Trump last week ordered a minimum 10% tax on nearly everything the U.S. buys from other countries. He's also ordered much higher levies on things the country buys from China, Japan and the European Union. However, a lot of those tariffs are in flux, because almost each day the president has either increased some tariffs or paused others.
"Presidents from Reagan to President Biden have increased tariffs on individual goods or individual sectors, but nothing like this. So this is off the charts in terms of scale, ... speed and uncertainty," says Minton Beddoes, who is a former economist for the International Monetary Fund.
While the motivation behind the tariffs remains unclear, she says that the Trump administration could be seeking to "radically remake the rules of global security, geopolitics, economics."
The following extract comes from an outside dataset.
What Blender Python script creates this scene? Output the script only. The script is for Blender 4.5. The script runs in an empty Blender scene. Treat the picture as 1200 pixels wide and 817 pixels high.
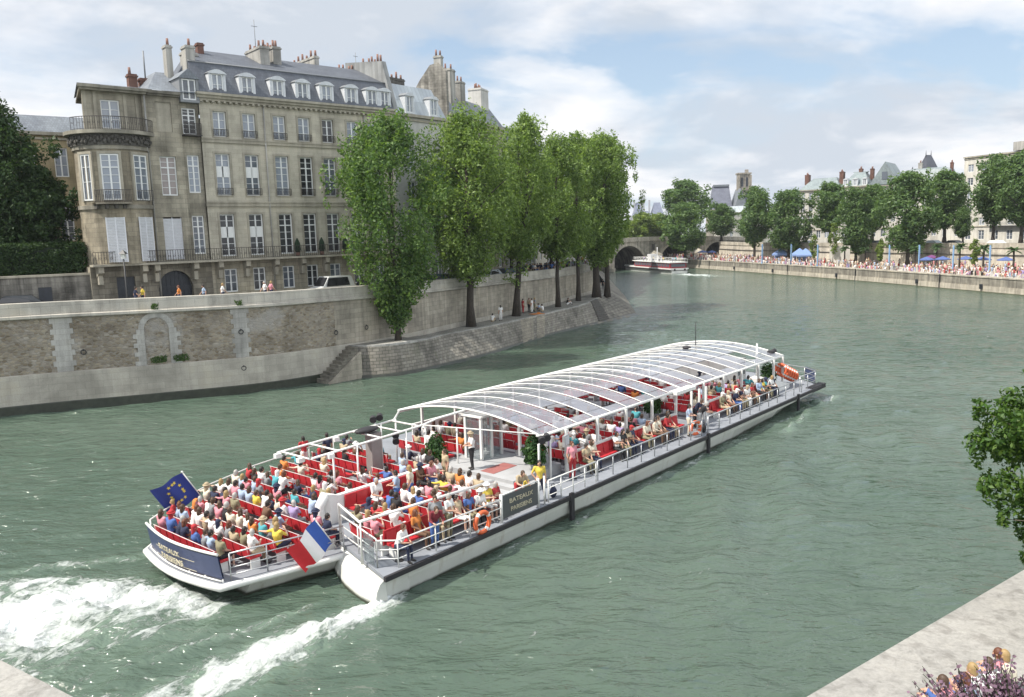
import bpy, bmesh, math, random
import numpy as np
from mathutils import Vector, Matrix
R = math.radians
PI = math.pi
scene = bpy.context.scene
COL = scene.collection
rng = random.Random(7)

# ------------------------------------------------------------------ camera, world, sun, exposure
cam_d = bpy.data.cameras.new('camera')
cam = bpy.data.objects.new('camera', cam_d)
COL.objects.link(cam)
cam_d.sensor_width = 36.0
cam_d.lens = 28.5
cam_d.clip_start = 0.1
cam_d.clip_end = 6000
_p, _r = R(8.114), R(1.661)
_f = Vector((0, math.cos(_p), -math.sin(_p)))
_r0 = Vector((1, 0, 0)); _u0 = Vector((0, math.sin(_p), math.cos(_p)))
_rt = _r0*math.cos(_r) - _u0*math.sin(_r)
_up = _r0*math.sin(_r) + _u0*math.cos(_r)
cam.matrix_world = Matrix(((_rt.x, _up.x, -_f.x, 0), (_rt.y, _up.y, -_f.y, 0), (_rt.z, _up.z, -_f.z, 12.0), (0, 0, 0, 1)))
scene.camera = cam

SUN_AZ = R(-112)          # seen from above, clockwise from +Y: ahead and to the left
SUN_EL = R(54)
sun_dir = Vector((math.sin(SUN_AZ)*math.cos(SUN_EL), math.cos(SUN_AZ)*math.cos(SUN_EL), math.sin(SUN_EL)))
sun_d = bpy.data.lights.new('sun', 'SUN')
sun_d.energy = 4.9
sun_d.angle = R(0.6)
sun_d.color = (1.0, 0.94, 0.85)
sun = bpy.data.objects.new('sun', sun_d)
COL.objects.link(sun)
sun.rotation_euler = (-sun_dir).to_track_quat('-Z', 'Y').to_euler()
sun.location = (0, 0, 100)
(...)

Minton Beddoes says the president seems to believe that the U.S. is getting a bad deal in the global economy, and that the tariffs will be used as a tool to renegotiate trade agreements: "It might be exactly what President Trump loves. Lots of people coming, knocking on his door, fawning, hoping for a good deal. This is The Art of the Deal on steroids," she says.
But, Minton Beddoes adds, the economic turmoil caused by the tariffs creates "a lot uncertainty, and a lot pain for consumers because tariffs are taxes on consumers. The people who pay this in the end, the cost of the tariffs, are people who pay more for the things that they buy."